There has been a lot of talk- much of it legitimate- about the imperial presidency, the legality of executive orders, and the role of Congress and the Supreme Court in checking presidential power. But these arguments have nothing on Andrew Jackson, our first, and perhaps only, truly lawless president. When Chief Justice Marshall wrote his decision Worcester vs. Georgia upholding Indian claims to the land, Jackson is said to have uttered the quote: “Mr. Marshall has made his decision. Now let him enforce it!” but this is almost certainly apocryphal, and there wasn’t much in the decision for Jackson to carry out. It does, though, neatly echo Jackson’s response, ignoring a Supreme Court decision, and with it, the concept of the rule of law itself.
So, let’s survey the wreckage: an inhumane act of ethnic cleansing, the hopeless politicization of government work, unforced errors that ruined the American banking system. My friend Rick, a very solid historian of British and American academic exchanges during the 1800s, believes that Jackson single-handedly delayed universal suffrage in the United Kingdom by decades. Any Tory MP would be wholly justified in using Jackson to show what would happen if you entrust just anybody with the franchise. It doesn’t disprove the value of democracy, but it does demonstrate the danger of demagoguery, when appeals to the people are unchecked by policy competence and moral insight.

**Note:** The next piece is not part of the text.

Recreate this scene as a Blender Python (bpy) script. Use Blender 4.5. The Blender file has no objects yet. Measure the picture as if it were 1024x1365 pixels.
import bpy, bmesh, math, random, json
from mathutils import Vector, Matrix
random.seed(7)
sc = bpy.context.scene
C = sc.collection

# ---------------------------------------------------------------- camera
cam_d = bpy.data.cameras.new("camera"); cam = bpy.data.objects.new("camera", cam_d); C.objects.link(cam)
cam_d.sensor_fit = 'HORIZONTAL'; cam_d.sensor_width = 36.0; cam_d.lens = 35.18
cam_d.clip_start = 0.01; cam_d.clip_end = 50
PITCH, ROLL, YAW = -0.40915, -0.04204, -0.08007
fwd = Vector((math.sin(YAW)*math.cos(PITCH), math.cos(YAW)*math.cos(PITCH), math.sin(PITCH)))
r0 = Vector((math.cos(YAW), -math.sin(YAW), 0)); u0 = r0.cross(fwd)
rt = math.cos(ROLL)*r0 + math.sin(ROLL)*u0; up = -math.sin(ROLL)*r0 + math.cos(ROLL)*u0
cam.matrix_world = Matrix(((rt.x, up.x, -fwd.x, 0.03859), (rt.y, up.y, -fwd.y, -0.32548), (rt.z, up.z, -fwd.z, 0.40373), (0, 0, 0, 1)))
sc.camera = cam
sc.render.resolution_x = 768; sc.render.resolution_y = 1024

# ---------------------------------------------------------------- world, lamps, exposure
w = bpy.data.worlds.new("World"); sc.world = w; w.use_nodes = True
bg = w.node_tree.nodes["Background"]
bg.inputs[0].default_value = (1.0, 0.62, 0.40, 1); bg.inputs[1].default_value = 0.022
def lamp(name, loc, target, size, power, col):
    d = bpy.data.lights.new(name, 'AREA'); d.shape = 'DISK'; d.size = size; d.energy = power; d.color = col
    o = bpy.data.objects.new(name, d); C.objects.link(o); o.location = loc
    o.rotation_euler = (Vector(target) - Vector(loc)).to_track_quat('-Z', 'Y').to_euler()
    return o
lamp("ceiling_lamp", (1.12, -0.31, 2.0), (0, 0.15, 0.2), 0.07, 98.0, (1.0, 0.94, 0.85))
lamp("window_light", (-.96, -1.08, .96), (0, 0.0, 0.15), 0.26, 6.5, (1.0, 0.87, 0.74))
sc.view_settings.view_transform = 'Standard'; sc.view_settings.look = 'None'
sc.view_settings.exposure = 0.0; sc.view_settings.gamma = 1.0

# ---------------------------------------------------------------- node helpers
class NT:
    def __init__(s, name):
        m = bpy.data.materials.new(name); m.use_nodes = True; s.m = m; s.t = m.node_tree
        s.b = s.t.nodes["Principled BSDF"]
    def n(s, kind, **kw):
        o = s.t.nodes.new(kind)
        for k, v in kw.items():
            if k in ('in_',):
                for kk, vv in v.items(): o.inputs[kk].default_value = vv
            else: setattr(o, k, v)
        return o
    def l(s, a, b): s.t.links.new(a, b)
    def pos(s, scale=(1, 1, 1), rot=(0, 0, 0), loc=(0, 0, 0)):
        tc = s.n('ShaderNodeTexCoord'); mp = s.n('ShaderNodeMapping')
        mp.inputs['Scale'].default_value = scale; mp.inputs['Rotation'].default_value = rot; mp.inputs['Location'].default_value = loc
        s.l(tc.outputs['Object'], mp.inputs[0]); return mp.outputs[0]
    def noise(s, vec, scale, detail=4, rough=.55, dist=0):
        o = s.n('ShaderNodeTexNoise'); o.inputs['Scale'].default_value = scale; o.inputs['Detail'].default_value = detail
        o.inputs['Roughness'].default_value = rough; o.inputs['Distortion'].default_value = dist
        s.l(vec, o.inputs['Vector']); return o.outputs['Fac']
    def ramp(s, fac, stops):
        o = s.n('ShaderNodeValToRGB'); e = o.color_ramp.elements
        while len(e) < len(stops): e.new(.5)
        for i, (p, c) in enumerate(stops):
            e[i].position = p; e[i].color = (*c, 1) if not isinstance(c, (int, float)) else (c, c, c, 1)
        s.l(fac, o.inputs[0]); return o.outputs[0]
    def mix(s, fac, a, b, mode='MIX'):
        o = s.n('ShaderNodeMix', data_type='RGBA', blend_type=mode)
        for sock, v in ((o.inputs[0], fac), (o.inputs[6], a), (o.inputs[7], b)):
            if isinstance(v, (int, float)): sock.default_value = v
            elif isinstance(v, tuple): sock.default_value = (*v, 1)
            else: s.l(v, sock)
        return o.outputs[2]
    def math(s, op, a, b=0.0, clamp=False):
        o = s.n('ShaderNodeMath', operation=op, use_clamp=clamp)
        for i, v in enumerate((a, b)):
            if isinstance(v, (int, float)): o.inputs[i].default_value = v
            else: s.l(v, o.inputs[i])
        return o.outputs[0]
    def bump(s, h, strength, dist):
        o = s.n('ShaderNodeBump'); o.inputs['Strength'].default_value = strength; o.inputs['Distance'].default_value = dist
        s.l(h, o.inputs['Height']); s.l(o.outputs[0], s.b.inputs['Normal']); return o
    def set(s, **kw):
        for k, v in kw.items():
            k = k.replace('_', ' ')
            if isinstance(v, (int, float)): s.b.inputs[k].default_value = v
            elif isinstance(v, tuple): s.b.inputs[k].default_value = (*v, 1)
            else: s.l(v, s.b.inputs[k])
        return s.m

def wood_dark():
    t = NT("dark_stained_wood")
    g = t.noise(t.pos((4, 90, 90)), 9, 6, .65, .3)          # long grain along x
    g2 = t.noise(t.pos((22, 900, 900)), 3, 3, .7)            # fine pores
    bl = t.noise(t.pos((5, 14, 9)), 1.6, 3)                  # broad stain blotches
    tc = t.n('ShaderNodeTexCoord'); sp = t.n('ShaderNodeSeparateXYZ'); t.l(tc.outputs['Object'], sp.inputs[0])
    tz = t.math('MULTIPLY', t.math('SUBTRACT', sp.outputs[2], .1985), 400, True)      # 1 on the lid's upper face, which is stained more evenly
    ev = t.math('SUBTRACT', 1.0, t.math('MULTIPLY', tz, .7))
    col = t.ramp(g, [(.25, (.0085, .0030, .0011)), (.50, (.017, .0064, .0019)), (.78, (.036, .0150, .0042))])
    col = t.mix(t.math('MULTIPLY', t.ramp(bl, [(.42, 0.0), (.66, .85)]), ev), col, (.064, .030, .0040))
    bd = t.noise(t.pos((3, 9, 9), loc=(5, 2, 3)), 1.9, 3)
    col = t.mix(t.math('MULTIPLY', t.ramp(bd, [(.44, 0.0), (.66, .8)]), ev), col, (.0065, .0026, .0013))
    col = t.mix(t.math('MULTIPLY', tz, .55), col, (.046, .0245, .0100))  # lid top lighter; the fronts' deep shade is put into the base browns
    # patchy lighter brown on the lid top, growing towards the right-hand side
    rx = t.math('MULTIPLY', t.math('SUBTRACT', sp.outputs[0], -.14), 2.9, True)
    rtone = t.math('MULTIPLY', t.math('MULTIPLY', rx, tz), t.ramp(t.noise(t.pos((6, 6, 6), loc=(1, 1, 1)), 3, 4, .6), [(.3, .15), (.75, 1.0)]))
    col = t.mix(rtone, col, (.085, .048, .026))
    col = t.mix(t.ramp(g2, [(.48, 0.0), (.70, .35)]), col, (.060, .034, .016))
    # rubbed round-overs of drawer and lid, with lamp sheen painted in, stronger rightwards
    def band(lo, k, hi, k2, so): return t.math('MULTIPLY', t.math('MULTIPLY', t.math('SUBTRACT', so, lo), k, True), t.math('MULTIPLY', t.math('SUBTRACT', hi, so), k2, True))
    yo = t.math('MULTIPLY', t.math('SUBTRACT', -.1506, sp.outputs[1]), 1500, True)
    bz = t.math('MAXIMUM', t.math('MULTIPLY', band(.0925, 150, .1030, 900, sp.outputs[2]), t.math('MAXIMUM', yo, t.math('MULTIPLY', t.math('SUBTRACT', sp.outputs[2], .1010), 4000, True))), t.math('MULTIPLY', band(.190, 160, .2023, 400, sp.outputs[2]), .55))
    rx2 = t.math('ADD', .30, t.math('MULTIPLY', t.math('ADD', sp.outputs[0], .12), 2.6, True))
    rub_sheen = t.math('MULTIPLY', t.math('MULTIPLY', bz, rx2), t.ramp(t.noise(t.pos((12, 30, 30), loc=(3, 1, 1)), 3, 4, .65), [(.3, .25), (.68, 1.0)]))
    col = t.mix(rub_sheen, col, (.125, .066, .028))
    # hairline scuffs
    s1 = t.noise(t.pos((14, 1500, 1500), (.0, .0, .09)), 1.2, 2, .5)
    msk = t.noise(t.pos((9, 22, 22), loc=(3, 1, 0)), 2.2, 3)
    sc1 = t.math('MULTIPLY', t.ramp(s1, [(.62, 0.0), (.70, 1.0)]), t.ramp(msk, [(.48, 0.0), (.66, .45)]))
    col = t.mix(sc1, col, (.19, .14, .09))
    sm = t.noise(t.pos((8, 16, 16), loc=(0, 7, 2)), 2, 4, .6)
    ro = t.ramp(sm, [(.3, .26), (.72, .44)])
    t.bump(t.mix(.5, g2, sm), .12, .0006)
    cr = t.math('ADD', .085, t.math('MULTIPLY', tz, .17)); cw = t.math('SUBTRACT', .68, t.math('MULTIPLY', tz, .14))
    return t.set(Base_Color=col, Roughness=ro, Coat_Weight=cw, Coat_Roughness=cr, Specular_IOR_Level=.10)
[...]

Andrew Jackson had many of the markers of a successful president: he was elected handily twice, he led a new viable coalition of voters, he supported the expansion of democracy, and with some struggles, he got much of his program through Congress. Ultimately, this is why Jackson is our worst president: because he used his considerable gifts for such ruinous and unjust ends. The size of the federal government was small back then, but Jackson used its fullest force to enhance the privilege of white settlers at the expense of the First Nations. He used the presidency (whose power he played a key role in strengthening) not for the cause of justice, but to satisfy, even to the point of violence at times, resentment and grievance on a national scale. Andrew Jackson is, in the end, the only president I can characterize as a tyrant, and as such, he is the worst president in this ranking.